Éviter la double imposition

Il est possible que la situation du nomade numérique conduise à une double taxation : il devrait alors payer des impôts dans son pays d'origine et dans son pays d'accueil. Pour éviter cela, de nombreux États ont signé des conventions fiscales. L'impôt sera payé dans le pays où le ressortissant travaille. La plupart des pays européens qui délivrent le visa nomade numérique ont signé des accords de non-double imposition.

Quelle optimisation fiscale pour les nomades numériques ?

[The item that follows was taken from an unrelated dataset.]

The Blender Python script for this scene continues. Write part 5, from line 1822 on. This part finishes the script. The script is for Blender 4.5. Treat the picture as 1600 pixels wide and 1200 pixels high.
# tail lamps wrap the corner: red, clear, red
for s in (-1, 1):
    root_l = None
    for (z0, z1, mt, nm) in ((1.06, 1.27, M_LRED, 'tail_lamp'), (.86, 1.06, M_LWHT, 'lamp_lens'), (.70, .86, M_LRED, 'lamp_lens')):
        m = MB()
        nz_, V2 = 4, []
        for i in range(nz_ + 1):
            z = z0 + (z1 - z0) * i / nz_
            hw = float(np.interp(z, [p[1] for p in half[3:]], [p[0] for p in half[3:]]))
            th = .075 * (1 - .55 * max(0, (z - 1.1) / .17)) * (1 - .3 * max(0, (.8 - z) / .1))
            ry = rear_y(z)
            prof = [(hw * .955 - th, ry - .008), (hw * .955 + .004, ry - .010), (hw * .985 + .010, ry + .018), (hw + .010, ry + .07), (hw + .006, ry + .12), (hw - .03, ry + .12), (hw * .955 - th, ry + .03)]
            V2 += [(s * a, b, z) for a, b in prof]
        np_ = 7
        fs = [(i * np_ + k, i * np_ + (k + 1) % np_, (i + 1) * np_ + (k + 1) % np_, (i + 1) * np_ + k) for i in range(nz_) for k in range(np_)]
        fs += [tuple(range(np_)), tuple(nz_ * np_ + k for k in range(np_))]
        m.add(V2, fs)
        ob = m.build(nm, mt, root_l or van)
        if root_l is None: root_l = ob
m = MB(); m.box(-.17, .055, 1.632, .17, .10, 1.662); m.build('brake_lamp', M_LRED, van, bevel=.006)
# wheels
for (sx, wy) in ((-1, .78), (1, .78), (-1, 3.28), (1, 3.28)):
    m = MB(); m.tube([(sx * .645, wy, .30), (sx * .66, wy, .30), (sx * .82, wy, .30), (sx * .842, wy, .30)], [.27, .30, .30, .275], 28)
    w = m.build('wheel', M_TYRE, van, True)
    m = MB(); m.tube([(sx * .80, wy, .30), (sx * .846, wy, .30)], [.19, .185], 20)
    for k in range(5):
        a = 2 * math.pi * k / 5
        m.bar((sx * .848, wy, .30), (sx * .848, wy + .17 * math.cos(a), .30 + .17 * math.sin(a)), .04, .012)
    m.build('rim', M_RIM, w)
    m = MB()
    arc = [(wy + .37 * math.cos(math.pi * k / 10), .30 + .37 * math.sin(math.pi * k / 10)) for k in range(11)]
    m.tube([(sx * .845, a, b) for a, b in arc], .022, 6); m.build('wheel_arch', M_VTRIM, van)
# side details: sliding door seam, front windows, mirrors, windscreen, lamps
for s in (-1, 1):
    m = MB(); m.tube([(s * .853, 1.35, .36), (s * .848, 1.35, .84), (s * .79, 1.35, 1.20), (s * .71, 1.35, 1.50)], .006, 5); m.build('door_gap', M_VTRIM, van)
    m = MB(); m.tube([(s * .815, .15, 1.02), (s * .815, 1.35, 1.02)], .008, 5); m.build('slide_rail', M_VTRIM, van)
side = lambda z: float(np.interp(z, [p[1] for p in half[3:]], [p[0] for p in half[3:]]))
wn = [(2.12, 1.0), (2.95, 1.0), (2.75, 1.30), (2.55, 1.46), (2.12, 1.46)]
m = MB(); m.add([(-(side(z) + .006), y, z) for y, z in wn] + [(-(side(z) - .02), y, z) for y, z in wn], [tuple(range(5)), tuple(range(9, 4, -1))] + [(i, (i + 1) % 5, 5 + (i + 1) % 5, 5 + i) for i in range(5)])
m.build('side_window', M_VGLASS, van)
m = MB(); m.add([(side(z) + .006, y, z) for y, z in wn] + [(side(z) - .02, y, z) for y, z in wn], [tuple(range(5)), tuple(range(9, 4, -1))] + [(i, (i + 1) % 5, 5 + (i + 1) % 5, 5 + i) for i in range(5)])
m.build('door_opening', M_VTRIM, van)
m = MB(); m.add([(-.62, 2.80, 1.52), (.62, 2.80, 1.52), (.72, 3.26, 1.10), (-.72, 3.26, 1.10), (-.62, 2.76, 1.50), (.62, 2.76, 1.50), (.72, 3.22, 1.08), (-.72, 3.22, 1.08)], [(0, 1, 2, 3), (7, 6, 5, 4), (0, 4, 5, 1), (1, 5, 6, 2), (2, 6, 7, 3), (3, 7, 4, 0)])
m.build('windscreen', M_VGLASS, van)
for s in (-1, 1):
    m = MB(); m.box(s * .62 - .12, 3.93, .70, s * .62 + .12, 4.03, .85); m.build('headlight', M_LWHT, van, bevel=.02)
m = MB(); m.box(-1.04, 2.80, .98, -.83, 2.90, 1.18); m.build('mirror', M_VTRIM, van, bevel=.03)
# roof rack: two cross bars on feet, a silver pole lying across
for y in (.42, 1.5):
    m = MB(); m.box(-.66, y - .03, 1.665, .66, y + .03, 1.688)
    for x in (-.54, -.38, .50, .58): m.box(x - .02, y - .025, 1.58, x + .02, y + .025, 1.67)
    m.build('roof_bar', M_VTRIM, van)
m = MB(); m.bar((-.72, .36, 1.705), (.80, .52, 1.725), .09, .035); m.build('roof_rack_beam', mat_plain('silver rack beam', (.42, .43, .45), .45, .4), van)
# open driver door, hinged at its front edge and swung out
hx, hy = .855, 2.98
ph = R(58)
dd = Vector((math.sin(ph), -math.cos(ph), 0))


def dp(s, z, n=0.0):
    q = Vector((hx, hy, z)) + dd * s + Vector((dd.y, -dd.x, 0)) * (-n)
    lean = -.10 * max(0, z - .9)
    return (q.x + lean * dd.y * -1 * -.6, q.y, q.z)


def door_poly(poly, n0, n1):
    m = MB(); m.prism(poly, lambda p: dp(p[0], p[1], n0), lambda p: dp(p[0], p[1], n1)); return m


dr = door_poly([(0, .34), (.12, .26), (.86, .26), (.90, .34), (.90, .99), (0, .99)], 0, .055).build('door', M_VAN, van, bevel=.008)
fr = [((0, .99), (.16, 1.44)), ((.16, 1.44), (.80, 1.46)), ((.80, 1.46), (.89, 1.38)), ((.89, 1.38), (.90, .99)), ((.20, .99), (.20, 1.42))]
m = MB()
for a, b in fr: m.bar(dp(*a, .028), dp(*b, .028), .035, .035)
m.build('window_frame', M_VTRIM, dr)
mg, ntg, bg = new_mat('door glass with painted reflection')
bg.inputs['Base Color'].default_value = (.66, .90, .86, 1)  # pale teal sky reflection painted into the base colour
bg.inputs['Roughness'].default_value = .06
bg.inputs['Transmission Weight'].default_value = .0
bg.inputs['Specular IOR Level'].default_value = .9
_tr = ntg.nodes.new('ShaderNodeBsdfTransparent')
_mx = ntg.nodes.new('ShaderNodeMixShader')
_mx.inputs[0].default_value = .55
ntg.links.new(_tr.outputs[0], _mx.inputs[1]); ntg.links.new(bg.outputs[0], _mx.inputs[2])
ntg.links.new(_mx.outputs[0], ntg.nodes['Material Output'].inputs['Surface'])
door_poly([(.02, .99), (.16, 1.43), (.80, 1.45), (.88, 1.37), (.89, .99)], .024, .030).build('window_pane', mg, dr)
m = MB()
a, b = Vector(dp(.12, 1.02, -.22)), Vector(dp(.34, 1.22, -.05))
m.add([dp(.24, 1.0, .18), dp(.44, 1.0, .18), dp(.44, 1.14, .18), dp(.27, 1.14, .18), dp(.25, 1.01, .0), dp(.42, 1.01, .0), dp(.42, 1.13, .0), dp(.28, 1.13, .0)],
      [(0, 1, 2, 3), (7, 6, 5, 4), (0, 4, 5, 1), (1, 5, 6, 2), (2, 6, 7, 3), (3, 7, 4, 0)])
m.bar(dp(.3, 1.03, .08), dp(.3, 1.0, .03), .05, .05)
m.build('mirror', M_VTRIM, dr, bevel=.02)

L'optimisation fiscale consiste à utiliser des moyens légaux pour faire baisser ses impôts. Les nomades numériques peuvent être tentés de se rendre dans les pays et villes proposant une fiscalité attractive, comme Dubai, la Bulgarie, Andorre ou l'Estonie. Pour choisir la résidence fiscale correspondant le mieux à son profil, mieux vaut s'entourer de professionnels du secteur, et dans son pays d'origine, et dans le pays d'expatriation. Les seuls avantages fiscaux ne suffisent pas à décider du changement de résidence fiscale. Entrent également en compte le coût de la vie et la qualité de vie du pays d'expatriation, mais aussi la stabilité économique et politique, ou encore, la simplicité administrative.